In Amusing Ourselves to Death, Neil Postman compares George Orwell’s dystopian worldview in 1984 to Aldous Huxley’s in Brave New World.
Orwell warns that we will be overcome by an externally imposed oppression. But in Huxley’s vision, no Big Brother is required to deprive people of their autonomy, maturity and history. As he saw it, people will come to love their oppression, to adore the technologies that undo their capacities to think. What Orwell feared were those who would ban books. What Huxley feared was that there would be no reason to ban a book, for there would be no one who wanted to read one. Orwell feared those who would deprive us of information. Huxley feared those who would give us so much that we would be reduced to passivity and egoism. Orwell feared that the truth would be concealed from us. Huxley feared the truth would be drowned in a sea of irrelevance. Orwell feared we would become a captive culture. Huxley feared we would become a trivial culture, preoccupied with some equivalent of the feelies, the orgy porgy, and the centrifugal bumblepuppy. As Huxley remarked in Brave New World Revisited, the civil libertarians and rationalists who are ever on the alert to oppose tyranny “failed to take into account man’s almost infinite appetite for distractions.

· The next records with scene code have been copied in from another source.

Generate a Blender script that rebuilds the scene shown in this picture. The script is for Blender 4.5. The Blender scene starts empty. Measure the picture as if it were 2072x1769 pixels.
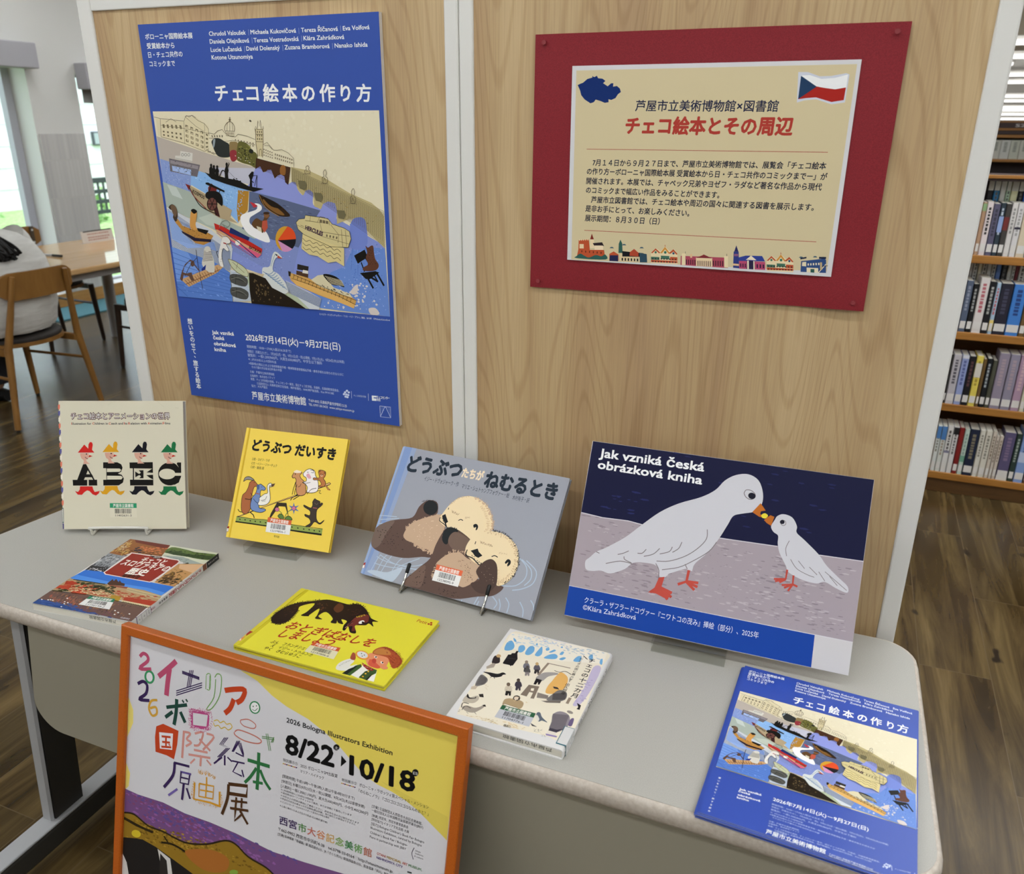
import bpy, bmesh, math, random
from mathutils import Vector, Matrix, Euler

S = bpy.context.scene
COL = S.collection
# ------------------------------------------------------------------ camera, world, exposure
cam = bpy.data.cameras.new('camera')
cam_o = bpy.data.objects.new('camera', cam)
COL.objects.link(cam_o)
cam_o.location = (0.47514, -1.32041, 1.49609)
cam_o.rotation_euler = (1.20361, -0.00583, 0.38994)
cam.sensor_width = 36
cam.lens = 1658.3 / 2072 * 36
cam.clip_start = 0.02
cam.clip_end = 200
cam.dof.use_dof = True
cam.dof.focus_distance = 1.45
cam.dof.aperture_fstop = 7.0
S.camera = cam_o
S.view_settings.view_transform = 'Standard'
S.view_settings.look = 'None'
S.view_settings.gamma = 1
S.view_settings.use_curve_mapping = False
S.view_settings.exposure = 0.0
S.cycles.max_bounces = 10
S.cycles.transmission_bounces = 8
S.cycles.transparent_max_bounces = 8
S.cycles.sample_clamp_indirect = 4
S.cycles.caustics_reflective = False

world = bpy.data.worlds.new('sky')
S.world = world
world.use_nodes = True
wn = world.node_tree.nodes['Background']
wn.inputs[0].default_value = (0.76, 0.87, 1.0, 1)
wn.inputs[1].default_value = 3.0

sun = bpy.data.lights.new('sun', 'SUN')
sun.energy = 2.0
sun.angle = math.radians(20)
sun_o = bpy.data.objects.new('sun', sun)
COL.objects.link(sun_o)
sun_o.rotation_euler = (math.radians(28), math.radians(12), math.radians(20))
sun_o.location = (-9, 4, 8)

# ------------------------------------------------------------------ helpers
def lin(c):
    return c / 12.92 if c <= .04045 else ((c + .055) / 1.055) ** 2.4
def rgb(h, g=1.0):
    h = h.lstrip('#')
    return tuple(min(.93, lin(int(h[i:i + 2], 16) / 255) * g) for i in (0, 2, 4)) + (1,)
MATS = {}
def mat(name, col, rough=.5, spec=.4, metal=0, g=1.0, **kw):
    key = (name, col, rough, g)
    if key in MATS: return MATS[key]
    m = bpy.data.materials.new(name)
    m.use_nodes = True
    b = m.node_tree.nodes['Principled BSDF']
    b.inputs['Base Color'].default_value = rgb(col, g) if isinstance(col, str) else col
    b.inputs['Roughness'].default_value = rough
    b.inputs['Metallic'].default_value = metal
    b.inputs['Specular IOR Level'].default_value = spec
    for k, v in kw.items(): b.inputs[k].default_value = v
    MATS[key] = m
    return m
def ink(col, g, rough): return mat('print ' + col.lstrip('#'), col, rough, .15, g=g)
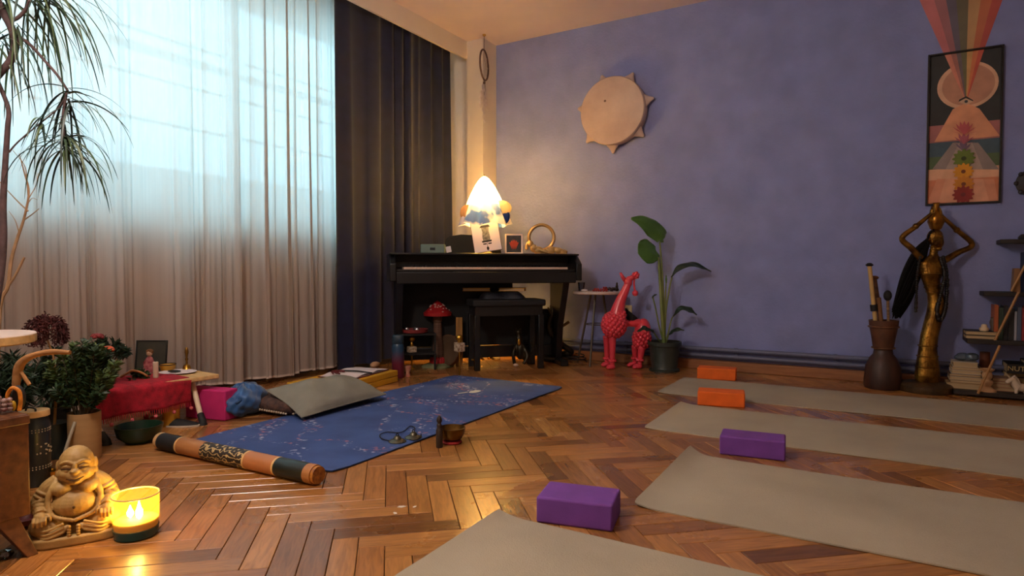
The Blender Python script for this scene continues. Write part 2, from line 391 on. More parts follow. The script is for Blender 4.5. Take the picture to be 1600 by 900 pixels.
# ------------------------------------------------------------------ curtains
def fold(y, z, rip, seed, amp, per):
    y = y + .07 * math.sin(3.7 * y + seed) + .035 * math.sin(8.3 * y + 1)
    a = rip * (.12 * math.sin(2 * math.pi * y / .047 + seed) + .09 * math.sin(2 * math.pi * y / .031 + 2))
    for q in range(3): a += math.sin(2 * math.pi * y / (per * (1 + .37 * q)) + seed + q * 1.9 + .8 * math.sin(y * 2.1 + q)) * (.6, .3, .25)[q]
    return a * amp
def curtain(name, mat, x0, y0, y1, z0, z1, amp, per, nu, seed, label, hem=None, skew=0, over=0):
    def fn(u, v):
        y = lerp(y0, y1, u); t = 1 - v
        a = amp * (.45 + .55 * t)
        x = x0 + fold(y, v, 1 if over else 0, seed, a, per) + .006 * math.sin(y * 5 + t * 3)
        yy = y + .35 * a * math.cos(2 * math.pi * y / per + seed) + over * (.55 + .45 * math.sin(3.1 * y + 1)) * (.7 + .3 * t) * math.sin(4 * math.pi * y / per + 2 * seed + 2.2 * math.sin(2.9 * y) + 1.1 * math.sin(6.7 * y))
        z = lerp(z0 + .012 * math.sin(y * 4.1) + .006 * math.sin(y * 17), z1, v)
        return (x, yy, z)
    t = thing(name, label, 'curtain', (0, 0, 0))
    MB().grid(fn, nu, 10).build('curtain_cloth', mat, t, smooth=180)
    if hem: MB().grid(lambda u, v: (fn(u, 0)[0] + .0015, fn(u, 0)[1], fn(u, 0)[2] + v * .014), nu, 1).build('hem', hem, t, smooth=180)
    return t
SHEER = cloth_thin('sheer_voile', (208, 194, 182), open_=.032, back=.52, stripes=110, var=.03)
curtain('sheer_curtain', SHEER, -.435, -4.75, -1.22, .046, 2.74, .042, .21, 1500, 1.0, 'long white sheer curtain hanging across the bright window', hem=cloth_thin('sheer_hem', (240, 226, 212), open_=.05, back=.3), over=.032)
NAVY = M('navy_velvet', (14, 20, 56), .8, var=.15, vs=12, sheen=.15, bump=.1, bs=150)
curtain('blackout_curtain', NAVY, -.325, -1.55, -.21, .03, 2.72, .045, .155, 420, 2.2, 'dark navy blackout curtain hanging in folds behind the piano', skew=.0)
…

Postman argues that Huxley’s dystopia might be closer to reality. Amusing Ourselves to Death was published in 1985. The situation in the Western world, and especially the United States, is indeed terrifyingly even more spot on than in 1985. In today’s China, and even more so in Russia, Orwell’s reality, where Big Brother watches over the people, seems to be the state of affairs.
How astonishingly farsighted were Huxly and Orwell in 1932 resp 1949.